For some years, I have enjoyed photography as a hobby. Mainly landscapes, the odd wedding usually done under duress as a “favour” and occasionally securing back stage passes to local gigs and events. I was involved in local photography groups and for a few years functioned as an admin for a local group.

As part of all that, I became aware of police misusing powers that were enacted under the terrorism acts to prevent people from taking photographs in public places. Predominantly around buildings and such. Stop and Search powers were used to intimidate people who were just trying to enjoy a hobby they were passionate about. They were probably as far away from being terrorists as people could possibly be. Similar powers have been misused by various state bodies, including councils to ensure you are using wheelie bins correctly. These things show up in the press from time to time.

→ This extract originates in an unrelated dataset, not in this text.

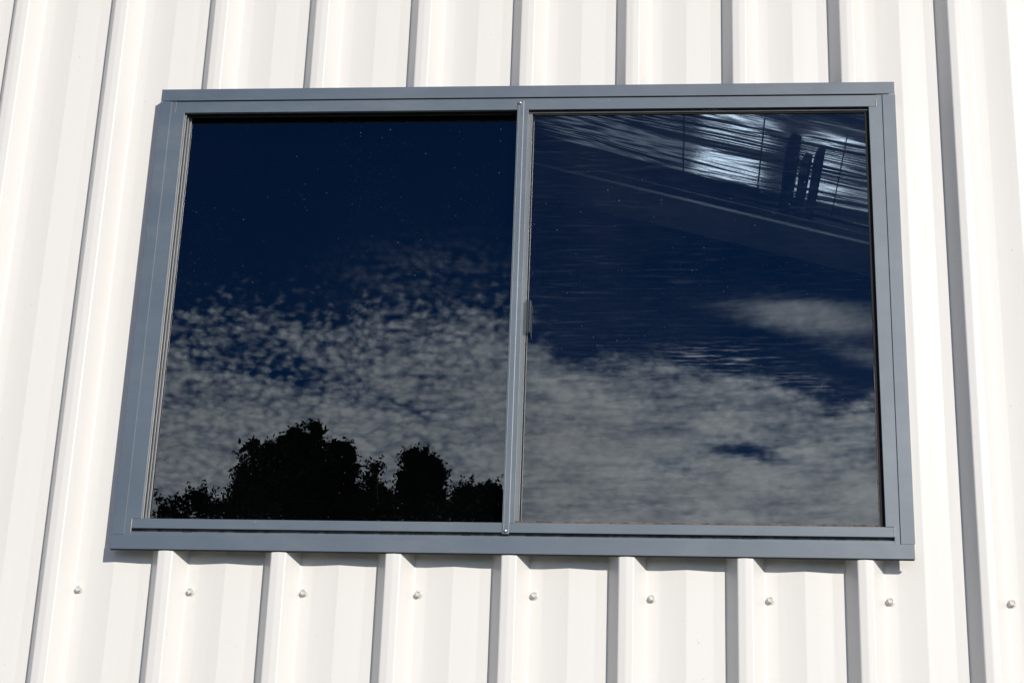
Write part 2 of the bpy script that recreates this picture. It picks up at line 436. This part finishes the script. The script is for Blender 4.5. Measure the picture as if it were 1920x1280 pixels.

This led me to reading a number of articles and a few books on the subject. We are increasingly becoming a surveillance society.

There must be checks and balances in any democratic society. The police need to be able to do their job effectively, no one can argue that. But what about when it erodes your freedoms and civil liberties? How much are we willing to give up to feel safe and secure? The media plays its part of creating a state of fear too.

So today, we come to the police commissioner elections. One topic on the agenda is accountability. Another is whether some of the police roles ought to be outsourced.

Personally, I believe you outsource a solution, not a problem. It has to be an extremely well defined or simple function to successfully outsource something. Policing does not fall into this category. Do you remember the group 4 cock ups when they took over the transport of prisoners?

Take a look at your local election. And cast your vote. That is what democracy is about. If you don’t, then do not whinge later when these things infringe on your own civil liberties.